» What is being asked:
Extract each line containing the string "More".

— Begin —

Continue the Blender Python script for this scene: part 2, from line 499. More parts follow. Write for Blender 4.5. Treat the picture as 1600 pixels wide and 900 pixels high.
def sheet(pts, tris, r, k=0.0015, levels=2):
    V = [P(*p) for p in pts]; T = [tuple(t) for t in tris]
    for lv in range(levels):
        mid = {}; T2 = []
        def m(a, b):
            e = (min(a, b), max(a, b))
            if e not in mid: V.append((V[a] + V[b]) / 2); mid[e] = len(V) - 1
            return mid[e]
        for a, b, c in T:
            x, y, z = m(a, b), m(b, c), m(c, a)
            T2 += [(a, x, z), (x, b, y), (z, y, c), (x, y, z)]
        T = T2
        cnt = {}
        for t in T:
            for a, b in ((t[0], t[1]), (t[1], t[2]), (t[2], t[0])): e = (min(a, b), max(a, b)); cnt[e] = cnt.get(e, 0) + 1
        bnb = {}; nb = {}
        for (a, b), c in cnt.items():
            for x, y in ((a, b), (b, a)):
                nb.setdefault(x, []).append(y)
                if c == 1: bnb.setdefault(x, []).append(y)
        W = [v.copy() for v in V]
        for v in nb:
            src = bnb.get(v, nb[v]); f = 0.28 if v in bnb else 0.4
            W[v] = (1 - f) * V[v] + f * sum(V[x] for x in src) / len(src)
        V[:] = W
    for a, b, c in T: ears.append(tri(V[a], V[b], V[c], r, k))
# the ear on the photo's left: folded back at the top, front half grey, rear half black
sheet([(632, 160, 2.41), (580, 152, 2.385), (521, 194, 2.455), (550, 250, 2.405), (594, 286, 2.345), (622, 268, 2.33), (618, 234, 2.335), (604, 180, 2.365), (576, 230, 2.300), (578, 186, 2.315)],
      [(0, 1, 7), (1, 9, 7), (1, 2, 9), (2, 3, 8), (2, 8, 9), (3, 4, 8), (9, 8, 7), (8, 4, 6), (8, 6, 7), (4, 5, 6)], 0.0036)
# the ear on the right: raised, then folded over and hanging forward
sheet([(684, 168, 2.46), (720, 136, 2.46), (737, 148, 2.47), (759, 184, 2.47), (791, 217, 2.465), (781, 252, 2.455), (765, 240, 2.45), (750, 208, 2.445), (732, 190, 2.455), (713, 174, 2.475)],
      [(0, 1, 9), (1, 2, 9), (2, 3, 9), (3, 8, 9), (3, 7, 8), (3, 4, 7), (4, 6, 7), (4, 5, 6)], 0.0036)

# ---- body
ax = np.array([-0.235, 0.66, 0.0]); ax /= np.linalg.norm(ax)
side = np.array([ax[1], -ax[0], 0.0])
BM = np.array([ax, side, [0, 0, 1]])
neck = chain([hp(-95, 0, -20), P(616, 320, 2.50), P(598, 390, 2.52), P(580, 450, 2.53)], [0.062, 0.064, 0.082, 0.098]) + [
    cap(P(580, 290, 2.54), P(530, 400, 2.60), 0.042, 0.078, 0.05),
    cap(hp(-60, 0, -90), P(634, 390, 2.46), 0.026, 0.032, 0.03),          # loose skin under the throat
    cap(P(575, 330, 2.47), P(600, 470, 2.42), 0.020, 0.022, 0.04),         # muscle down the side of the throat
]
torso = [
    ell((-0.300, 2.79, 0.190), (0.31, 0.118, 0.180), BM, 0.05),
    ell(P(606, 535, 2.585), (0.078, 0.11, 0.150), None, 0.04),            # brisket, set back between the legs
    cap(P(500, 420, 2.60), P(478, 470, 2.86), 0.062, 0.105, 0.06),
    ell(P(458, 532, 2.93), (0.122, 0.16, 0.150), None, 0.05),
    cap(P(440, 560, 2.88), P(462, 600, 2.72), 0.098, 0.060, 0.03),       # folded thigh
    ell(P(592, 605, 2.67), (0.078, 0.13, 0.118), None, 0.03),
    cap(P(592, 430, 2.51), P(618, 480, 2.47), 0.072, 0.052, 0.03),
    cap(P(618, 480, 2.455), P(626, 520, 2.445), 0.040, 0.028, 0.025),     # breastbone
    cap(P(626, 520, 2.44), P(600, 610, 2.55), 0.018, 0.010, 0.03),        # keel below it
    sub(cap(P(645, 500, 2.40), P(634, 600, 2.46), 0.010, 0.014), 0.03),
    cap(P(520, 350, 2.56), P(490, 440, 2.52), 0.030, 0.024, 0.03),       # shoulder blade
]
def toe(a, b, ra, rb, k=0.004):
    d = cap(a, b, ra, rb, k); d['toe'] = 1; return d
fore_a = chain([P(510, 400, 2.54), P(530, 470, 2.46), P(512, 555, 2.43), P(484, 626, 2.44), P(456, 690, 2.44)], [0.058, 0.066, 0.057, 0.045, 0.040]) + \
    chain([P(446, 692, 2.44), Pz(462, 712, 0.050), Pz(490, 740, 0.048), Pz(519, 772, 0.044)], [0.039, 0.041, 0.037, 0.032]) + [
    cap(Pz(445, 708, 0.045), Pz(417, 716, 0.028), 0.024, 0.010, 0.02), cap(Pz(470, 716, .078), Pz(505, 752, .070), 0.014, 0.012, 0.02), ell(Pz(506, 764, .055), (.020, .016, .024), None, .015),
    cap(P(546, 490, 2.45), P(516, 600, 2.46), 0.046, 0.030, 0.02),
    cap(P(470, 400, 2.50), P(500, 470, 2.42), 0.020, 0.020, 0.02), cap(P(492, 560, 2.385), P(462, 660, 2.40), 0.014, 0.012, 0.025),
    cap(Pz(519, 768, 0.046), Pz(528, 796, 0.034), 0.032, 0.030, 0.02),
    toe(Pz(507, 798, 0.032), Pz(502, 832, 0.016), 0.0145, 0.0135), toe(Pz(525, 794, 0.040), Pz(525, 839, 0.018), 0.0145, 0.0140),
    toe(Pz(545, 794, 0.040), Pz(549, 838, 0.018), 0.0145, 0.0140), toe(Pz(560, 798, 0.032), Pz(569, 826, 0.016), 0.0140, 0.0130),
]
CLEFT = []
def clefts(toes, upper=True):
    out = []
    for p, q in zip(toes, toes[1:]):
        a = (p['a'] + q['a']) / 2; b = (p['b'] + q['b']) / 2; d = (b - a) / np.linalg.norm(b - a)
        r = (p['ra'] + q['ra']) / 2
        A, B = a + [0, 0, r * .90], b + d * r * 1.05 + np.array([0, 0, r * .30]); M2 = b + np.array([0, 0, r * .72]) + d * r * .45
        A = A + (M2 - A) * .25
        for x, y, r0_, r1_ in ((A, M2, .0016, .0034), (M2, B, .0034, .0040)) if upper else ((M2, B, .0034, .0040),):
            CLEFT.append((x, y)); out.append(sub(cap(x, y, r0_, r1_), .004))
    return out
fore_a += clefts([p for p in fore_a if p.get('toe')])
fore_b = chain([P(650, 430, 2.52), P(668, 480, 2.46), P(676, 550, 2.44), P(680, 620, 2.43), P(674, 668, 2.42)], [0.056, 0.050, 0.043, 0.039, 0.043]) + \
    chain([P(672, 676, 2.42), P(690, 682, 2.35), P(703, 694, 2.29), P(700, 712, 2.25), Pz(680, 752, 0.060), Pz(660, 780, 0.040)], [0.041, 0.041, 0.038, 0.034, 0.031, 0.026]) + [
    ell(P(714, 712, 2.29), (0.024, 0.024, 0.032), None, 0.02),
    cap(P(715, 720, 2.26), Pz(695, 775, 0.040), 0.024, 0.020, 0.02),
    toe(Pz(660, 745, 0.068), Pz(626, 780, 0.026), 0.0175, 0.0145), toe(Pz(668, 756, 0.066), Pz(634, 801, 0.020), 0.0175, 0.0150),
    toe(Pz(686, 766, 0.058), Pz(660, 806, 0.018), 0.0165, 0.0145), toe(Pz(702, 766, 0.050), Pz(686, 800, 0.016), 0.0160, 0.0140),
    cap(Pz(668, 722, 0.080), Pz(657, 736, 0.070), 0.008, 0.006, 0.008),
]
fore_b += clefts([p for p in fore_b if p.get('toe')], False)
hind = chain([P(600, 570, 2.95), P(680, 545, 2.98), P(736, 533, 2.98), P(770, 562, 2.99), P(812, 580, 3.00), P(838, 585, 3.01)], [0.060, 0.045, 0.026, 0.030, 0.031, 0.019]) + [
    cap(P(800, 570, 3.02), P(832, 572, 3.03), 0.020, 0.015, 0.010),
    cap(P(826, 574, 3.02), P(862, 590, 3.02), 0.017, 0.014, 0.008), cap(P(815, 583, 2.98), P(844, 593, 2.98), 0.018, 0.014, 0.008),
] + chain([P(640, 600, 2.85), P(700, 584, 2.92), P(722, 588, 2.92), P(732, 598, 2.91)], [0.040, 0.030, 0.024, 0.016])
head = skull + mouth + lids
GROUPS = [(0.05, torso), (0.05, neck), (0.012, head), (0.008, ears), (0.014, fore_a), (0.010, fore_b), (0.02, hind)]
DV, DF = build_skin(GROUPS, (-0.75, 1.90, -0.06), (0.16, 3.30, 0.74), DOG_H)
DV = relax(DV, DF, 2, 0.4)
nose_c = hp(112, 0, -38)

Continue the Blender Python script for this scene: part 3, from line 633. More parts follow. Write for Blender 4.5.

— End —

» Answer to the exercise:
Continue the Blender Python script for this scene: part 2, from line 499. More parts follow. Write for Blender 4.5. Treat the picture as 1600 pixels wide and 900 pixels high.
Continue the Blender Python script for this scene: part 3, from line 633. More parts follow. Write for Blender 4.5.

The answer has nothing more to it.